Campaigners suggest that industry overplays the challenges reformulation presents. As Christine Haigh, coordinator of the Children’s Food Campaign, puts it: “We have seen when industry puts its mind to something it can do it. I think we would like to see a tougher stance from the FSA rather than this tiptoeing approach. We would like to see them lay down the law a bit more.”
However, a spokeperson for United Biscuits (UB) suggests campaigners are inclined to view this simplistically. “It is easy for campaigners to say that they want less fat, salt, sugar etc but manufacturing food often requires various natural reactions between these ingredients so that cakes rise and biscuits crunch etc,” the spokesperson says. “Changing the amount of one often requires changes across the other ingredients. Consumers would complain if we simply reduce the size of a product to meet the nutritional goals and so if we take something out we have to consider what we can replace it with that will maintain the balance.”
UB, which helped advise the FSA on some of the technical challenges that manufacturers would need to overcome, says achieving the 10% reduction across all of its products would require “significant resource and investment”. But it adds that against a 2008 baseline, a 10% target “does seem achievable in many categories”, citing that over the last two years it had reduced the saturated fat in McVitie’s Digestives by 80%. However, UB points out that the McVitie’s reformulation project has involved a GBP14m investment.
Another problematic issue for industry has been the FSA’s recommendation that companies offer smaller pack sizes in such a way as “to encourage consumer preference, for example by offering the smaller single-portion sizes at proportional value for money for consumers as larger packs”.
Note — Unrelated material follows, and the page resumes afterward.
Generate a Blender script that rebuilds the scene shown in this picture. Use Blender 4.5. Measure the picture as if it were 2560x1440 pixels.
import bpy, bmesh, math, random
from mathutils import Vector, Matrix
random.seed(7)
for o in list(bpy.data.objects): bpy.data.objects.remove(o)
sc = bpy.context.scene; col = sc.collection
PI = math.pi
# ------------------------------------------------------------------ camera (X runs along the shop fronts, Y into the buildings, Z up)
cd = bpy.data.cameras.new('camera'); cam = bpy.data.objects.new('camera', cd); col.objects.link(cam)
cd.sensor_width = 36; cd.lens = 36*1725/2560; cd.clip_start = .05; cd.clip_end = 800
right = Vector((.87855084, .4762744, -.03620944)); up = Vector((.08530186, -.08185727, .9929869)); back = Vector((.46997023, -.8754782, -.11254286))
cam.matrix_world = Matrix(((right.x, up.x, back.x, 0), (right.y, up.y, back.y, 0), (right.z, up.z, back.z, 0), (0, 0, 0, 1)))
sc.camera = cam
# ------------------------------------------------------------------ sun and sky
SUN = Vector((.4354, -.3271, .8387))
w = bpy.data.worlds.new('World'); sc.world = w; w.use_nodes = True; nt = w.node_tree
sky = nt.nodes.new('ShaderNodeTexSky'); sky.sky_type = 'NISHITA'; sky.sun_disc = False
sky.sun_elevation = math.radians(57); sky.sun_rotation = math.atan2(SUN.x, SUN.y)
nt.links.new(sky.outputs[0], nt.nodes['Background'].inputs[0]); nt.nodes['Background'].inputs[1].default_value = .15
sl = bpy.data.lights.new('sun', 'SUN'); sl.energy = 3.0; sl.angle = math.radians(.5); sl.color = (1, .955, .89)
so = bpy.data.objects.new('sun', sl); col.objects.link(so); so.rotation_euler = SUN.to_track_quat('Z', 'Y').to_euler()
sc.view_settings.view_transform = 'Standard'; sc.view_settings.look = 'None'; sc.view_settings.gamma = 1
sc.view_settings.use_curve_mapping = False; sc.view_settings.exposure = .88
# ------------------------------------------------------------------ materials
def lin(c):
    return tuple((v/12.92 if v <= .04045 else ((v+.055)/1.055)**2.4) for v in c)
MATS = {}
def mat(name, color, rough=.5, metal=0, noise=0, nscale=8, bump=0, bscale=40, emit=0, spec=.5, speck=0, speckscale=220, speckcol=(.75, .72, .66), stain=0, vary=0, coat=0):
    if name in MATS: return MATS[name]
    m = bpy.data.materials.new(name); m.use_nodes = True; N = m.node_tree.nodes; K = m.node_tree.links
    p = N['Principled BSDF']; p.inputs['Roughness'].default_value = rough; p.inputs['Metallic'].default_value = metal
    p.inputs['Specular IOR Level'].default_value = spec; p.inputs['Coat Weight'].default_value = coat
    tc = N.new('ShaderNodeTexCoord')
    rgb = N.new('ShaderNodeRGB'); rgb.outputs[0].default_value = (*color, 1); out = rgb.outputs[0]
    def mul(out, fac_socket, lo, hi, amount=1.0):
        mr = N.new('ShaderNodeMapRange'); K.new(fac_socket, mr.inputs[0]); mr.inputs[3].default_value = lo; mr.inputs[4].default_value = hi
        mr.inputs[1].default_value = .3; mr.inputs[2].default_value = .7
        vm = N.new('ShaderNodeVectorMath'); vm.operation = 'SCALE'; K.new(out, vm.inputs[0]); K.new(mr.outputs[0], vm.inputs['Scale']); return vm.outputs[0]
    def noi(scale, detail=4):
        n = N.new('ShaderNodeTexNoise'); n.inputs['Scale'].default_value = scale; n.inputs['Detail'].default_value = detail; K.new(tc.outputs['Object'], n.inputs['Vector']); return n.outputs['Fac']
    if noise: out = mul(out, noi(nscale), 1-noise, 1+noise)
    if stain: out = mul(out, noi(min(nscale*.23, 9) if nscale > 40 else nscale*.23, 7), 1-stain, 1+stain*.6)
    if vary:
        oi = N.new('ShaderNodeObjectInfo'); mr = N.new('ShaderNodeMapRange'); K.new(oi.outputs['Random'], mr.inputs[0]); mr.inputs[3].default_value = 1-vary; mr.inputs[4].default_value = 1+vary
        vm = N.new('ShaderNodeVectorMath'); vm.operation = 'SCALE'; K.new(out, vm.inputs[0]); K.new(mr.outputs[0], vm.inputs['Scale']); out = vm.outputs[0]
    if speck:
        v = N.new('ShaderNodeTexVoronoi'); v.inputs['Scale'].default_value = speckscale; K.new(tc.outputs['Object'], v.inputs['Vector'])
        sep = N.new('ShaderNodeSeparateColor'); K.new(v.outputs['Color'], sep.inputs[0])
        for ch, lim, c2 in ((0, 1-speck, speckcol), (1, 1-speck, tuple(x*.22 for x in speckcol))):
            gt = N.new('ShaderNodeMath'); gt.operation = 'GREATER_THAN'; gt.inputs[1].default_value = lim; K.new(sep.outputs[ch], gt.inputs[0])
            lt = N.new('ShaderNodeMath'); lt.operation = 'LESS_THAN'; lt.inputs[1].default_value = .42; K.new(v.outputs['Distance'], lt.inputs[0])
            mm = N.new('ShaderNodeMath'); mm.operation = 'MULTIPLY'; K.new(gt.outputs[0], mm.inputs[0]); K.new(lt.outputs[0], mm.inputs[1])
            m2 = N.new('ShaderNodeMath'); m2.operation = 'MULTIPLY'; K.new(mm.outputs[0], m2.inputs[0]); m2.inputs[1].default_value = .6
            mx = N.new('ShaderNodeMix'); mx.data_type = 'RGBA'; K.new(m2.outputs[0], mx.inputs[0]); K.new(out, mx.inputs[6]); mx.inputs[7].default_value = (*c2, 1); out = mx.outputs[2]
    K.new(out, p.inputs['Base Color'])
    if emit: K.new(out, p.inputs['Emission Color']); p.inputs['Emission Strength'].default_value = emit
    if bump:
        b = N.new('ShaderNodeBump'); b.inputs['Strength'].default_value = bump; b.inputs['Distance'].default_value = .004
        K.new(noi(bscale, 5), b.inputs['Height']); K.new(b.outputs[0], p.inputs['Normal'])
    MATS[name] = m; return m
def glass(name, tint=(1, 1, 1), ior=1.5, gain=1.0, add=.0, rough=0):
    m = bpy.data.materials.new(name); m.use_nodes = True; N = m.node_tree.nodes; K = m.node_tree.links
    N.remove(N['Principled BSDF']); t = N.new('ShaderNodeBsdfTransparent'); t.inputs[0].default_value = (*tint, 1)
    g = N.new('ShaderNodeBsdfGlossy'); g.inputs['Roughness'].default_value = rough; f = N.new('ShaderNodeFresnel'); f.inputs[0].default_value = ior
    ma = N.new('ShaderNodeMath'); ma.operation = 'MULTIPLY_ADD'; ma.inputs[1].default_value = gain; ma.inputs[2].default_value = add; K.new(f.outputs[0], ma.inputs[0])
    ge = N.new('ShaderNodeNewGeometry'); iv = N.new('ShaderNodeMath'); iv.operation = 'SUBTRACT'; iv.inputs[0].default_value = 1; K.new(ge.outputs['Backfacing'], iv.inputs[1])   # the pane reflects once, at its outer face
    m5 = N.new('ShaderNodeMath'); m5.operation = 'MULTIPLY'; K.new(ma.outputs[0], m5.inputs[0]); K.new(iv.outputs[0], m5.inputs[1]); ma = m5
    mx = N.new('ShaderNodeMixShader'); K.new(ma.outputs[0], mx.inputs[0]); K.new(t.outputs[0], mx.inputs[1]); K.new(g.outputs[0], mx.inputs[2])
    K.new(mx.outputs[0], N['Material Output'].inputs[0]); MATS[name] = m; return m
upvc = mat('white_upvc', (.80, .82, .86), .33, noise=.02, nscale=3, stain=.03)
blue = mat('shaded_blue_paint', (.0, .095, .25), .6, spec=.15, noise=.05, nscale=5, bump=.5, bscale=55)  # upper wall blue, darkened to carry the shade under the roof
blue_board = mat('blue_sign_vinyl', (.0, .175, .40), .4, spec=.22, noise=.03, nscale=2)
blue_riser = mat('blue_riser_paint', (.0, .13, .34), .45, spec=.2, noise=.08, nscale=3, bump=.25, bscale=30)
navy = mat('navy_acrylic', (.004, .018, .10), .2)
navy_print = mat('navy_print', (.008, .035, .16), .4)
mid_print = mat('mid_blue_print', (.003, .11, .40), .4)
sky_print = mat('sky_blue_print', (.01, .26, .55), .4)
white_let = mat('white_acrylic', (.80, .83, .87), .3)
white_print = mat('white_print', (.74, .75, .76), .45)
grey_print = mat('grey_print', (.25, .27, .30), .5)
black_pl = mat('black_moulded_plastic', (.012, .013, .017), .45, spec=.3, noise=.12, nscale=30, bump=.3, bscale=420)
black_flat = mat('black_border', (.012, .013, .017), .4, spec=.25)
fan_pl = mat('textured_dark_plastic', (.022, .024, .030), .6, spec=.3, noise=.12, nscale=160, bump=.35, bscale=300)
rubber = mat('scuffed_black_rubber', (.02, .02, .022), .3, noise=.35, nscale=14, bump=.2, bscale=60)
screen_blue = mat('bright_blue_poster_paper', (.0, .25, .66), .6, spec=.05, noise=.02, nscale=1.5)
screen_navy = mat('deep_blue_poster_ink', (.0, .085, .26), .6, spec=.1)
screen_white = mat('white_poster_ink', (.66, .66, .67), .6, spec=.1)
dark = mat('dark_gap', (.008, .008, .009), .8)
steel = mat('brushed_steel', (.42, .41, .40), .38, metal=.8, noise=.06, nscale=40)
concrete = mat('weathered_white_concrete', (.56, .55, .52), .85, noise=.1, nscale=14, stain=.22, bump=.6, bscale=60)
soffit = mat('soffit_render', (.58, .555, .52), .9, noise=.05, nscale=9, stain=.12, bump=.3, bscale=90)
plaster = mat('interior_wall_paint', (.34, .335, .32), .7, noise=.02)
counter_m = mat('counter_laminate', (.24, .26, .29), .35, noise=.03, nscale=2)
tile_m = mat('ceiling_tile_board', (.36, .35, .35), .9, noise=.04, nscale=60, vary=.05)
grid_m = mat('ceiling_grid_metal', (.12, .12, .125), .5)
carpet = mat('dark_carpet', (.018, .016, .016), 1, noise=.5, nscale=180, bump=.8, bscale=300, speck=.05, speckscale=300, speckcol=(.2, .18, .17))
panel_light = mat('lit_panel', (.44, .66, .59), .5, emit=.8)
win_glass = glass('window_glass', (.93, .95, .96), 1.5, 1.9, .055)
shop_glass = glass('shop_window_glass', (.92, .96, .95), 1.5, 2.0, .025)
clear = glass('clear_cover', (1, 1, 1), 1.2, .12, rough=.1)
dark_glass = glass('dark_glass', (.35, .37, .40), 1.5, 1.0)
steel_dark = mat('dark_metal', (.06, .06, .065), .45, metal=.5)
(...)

Gallani says companies want to retain a wide variety of pack sizes to meet consumer needs, and providing smaller packs at equivalent value for money is “very difficult” because many of the other costs are not proportionally reduced. “Expecting the proportionality between reductions in portions and reductions in cost is a bit simplistic because of the way products are produced, transported and marketed,” Gallani says. She also points out that “many manufacturers” offer healthier variants at prices equivalent to mainstream products.
However, the FSA has remained adamant that companies focus on their best-selling products. The objective here is clearly to bring down what might be termed the ‘background’ level of saturated fats and sugar, rather than for companies simply to offer better-for-you alternatives.
This is critical in tackling negative health impacts across the whole population as these tend to be concentrated in lower income groups. Products marketed as healthier tend to be sought out by better educated and better off consumers and those who are already aware of health concerns.
The FSA points to its successful campaign to lower salt consumption, where the key has been the gradual reduction in salt content in processed food in general. Campaigners want to see that success emulated with fat and sugar.
“I think ultimately we’d like to see changes in the default,” says Mubeen Bhutta, policy manager at the British Heart Foundation. “Of course you can get low-fat products that are marketed and marked as such, but in terms of reducing saturated fat consumption overall, we’d like to see that come down across the board.”
UB points out that the reductions in saturated fat in McVitie’s Digestives, Hobnobs, Rich Tea, McCoy’s and Hula Hoops have “all been made in the standard versions of the product, not a special ‘light’ version, and therefore our consumers are enjoying the benefits without necessarily being aware of them”.
This is what public health organisations want but the goal for companies is in effect to change popular products while keeping them the same and it is no surprise that in technical terms this is far from easy.